GIVEN PROBLEM ::
Exactly as written, quote every line that follows, skipping the images.

DATASET EXCERPTS ::
-=-=-

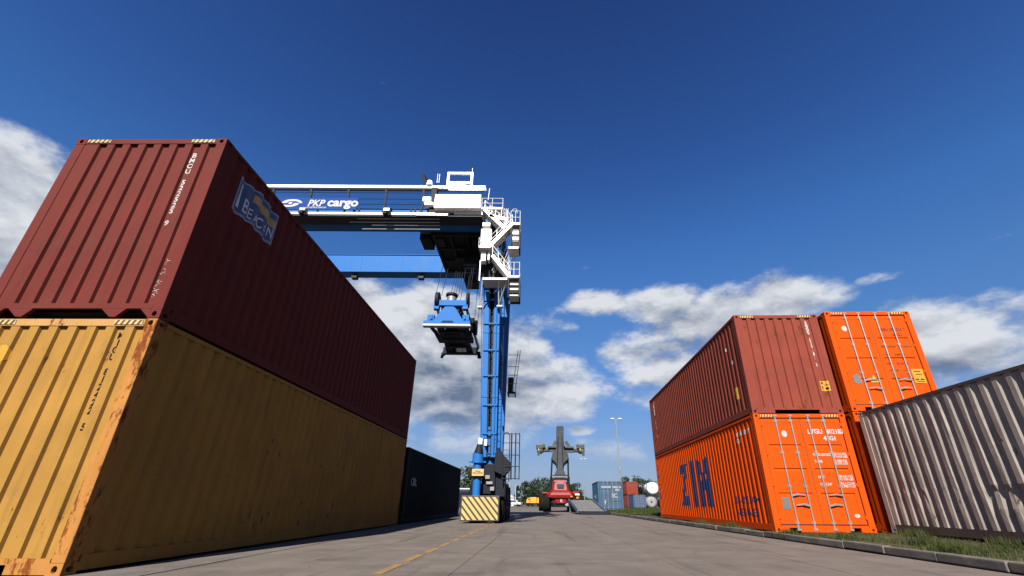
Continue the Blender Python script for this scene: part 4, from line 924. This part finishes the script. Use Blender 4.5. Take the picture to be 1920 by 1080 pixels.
b = MB(); b.beam((.72, .9, 9.3), (1.0, 4.4, 8.5), .08, .2); b.beam((-.72, .9, 9.3), (-.8, 4.4, 8.5), .08, .2); b.build('side_strut', 'galv', SP)
b = MB()
for (x_, y_, z_) in ((-.82, .55, 9.9), (-.52, .55, 9.9), (-.1, .75, 10.1), (.02, .8, 10.1), (.12, .85, 10.1), (.25, .85, 10.0), (.42, .6, 9.7), (.60, .9, 9.5), (.76, .55, 9.9), (.86, .55, 9.9)): b.tube((x_, y_, z_), (x_ + (0.05 if x_ < 0 else .0), y_ + 1.6, 13.84), .013, 5)
b.tube((.96, 2.2, 9.2), (.98, 3.0, 13.84), .016, 5); b.tube((1.14, 2.2, 9.1), (1.16, 3.2, 13.84), .016, 5)
b.build('wire_rope', 'steel_d', SP)

# ================================================================== REACH STACKER
RS = thing('reach_stacker', 'red reach stacker seen from behind with grey boom and spreader raised', 'reach stacker', (2.62, 43.5, 0), -0.03)
b = MB()
def ysec(pts, y0, y1, mt, nm, bev=.04):
    b = MB(); b.prism(pts, lambda u, v_, t: (u, y0 + (y1 - y0) * t, v_)); return b.build(nm, mt, RS, bevel=bev)
def loft(secs, mt, nm, bev=.05):
    b = MB(); v = []
    for z, hw, yf, yb, ch in secs: v += [(-hw + ch, yf, z), (hw - ch, yf, z), (hw, yf + ch, z), (hw, yb, z), (-hw, yb, z), (-hw, yf + ch, z)]
    n = len(secs); f = [tuple(range(5, -1, -1)), tuple(range(6 * n - 6, 6 * n))]
    for k in range(n - 1):
        for q_ in range(6): f.append((6 * k + q_, 6 * k + (q_ + 1) % 6, 6 * k + 6 + (q_ + 1) % 6, 6 * k + 6 + q_))
    b.add(v, f); return b.build(nm, mt, RS, bevel=bev)
loft([(.42, .8, .45, 1.6, .2), (.75, .95, .32, 1.6, .2), (1.10, 1.0, .30, 1.6, .2)], 'steel_d', 'rear_underbody', .03)
loft([(.72, .5, .22, .4, .1), (1.12, .62, .2, .4, .1)], 'stk_red', 'tow_block', .03)
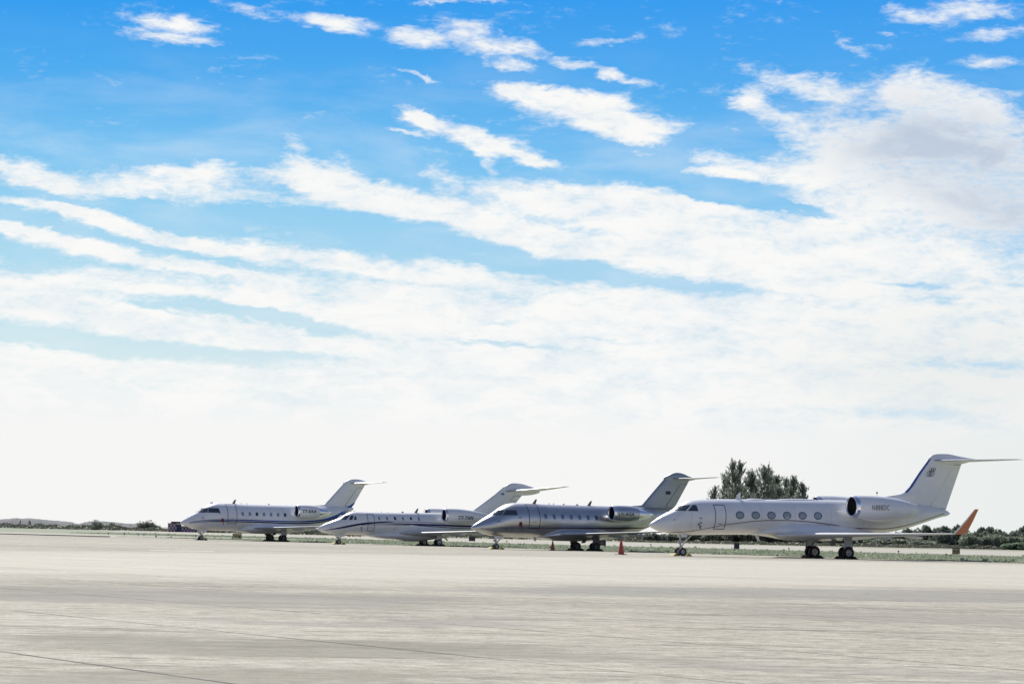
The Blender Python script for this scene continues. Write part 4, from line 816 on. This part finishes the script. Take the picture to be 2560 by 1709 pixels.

-=-=-

REPLY TO THE TASK ::
Continue the Blender Python script for this scene: part 4, from line 924. This part finishes the script. Use Blender 4.5. Take the picture to be 1920 by 1080 pixels.
b = MB(); b.beam((.72, .9, 9.3), (1.0, 4.4, 8.5), .08, .2); b.beam((-.72, .9, 9.3), (-.8, 4.4, 8.5), .08, .2); b.build('side_strut', 'galv', SP)
b = MB()
for (x_, y_, z_) in ((-.82, .55, 9.9), (-.52, .55, 9.9), (-.1, .75, 10.1), (.02, .8, 10.1), (.12, .85, 10.1), (.25, .85, 10.0), (.42, .6, 9.7), (.60, .9, 9.5), (.76, .55, 9.9), (.86, .55, 9.9)): b.tube((x_, y_, z_), (x_ + (0.05 if x_ < 0 else .0), y_ + 1.6, 13.84), .013, 5)
b.tube((.96, 2.2, 9.2), (.98, 3.0, 13.84), .016, 5); b.tube((1.14, 2.2, 9.1), (1.16, 3.2, 13.84), .016, 5)
b.build('wire_rope', 'steel_d', SP)

# ================================================================== REACH STACKER
RS = thing('reach_stacker', 'red reach stacker seen from behind with grey boom and spreader raised', 'reach stacker', (2.62, 43.5, 0), -0.03)
b = MB()
def ysec(pts, y0, y1, mt, nm, bev=.04):
    b = MB(); b.prism(pts, lambda u, v_, t: (u, y0 + (y1 - y0) * t, v_)); return b.build(nm, mt, RS, bevel=bev)
def loft(secs, mt, nm, bev=.05):
    b = MB(); v = []
    for z, hw, yf, yb, ch in secs: v += [(-hw + ch, yf, z), (hw - ch, yf, z), (hw, yf + ch, z), (hw, yb, z), (-hw, yb, z), (-hw, yf + ch, z)]
    n = len(secs); f = [tuple(range(5, -1, -1)), tuple(range(6 * n - 6, 6 * n))]
    for k in range(n - 1):
        for q_ in range(6): f.append((6 * k + q_, 6 * k + (q_ + 1) % 6, 6 * k + 6 + (q_ + 1) % 6, 6 * k + 6 + q_))
    b.add(v, f); return b.build(nm, mt, RS, bevel=bev)
loft([(.42, .8, .45, 1.6, .2), (.75, .95, .32, 1.6, .2), (1.10, 1.0, .30, 1.6, .2)], 'steel_d', 'rear_underbody', .03)
loft([(.72, .5, .22, .4, .1), (1.12, .62, .2, .4, .1)], 'stk_red', 'tow_block', .03)
The Blender Python script for this scene continues. Write part 4, from line 816 on. This part finishes the script. Take the picture to be 2560 by 1709 pixels.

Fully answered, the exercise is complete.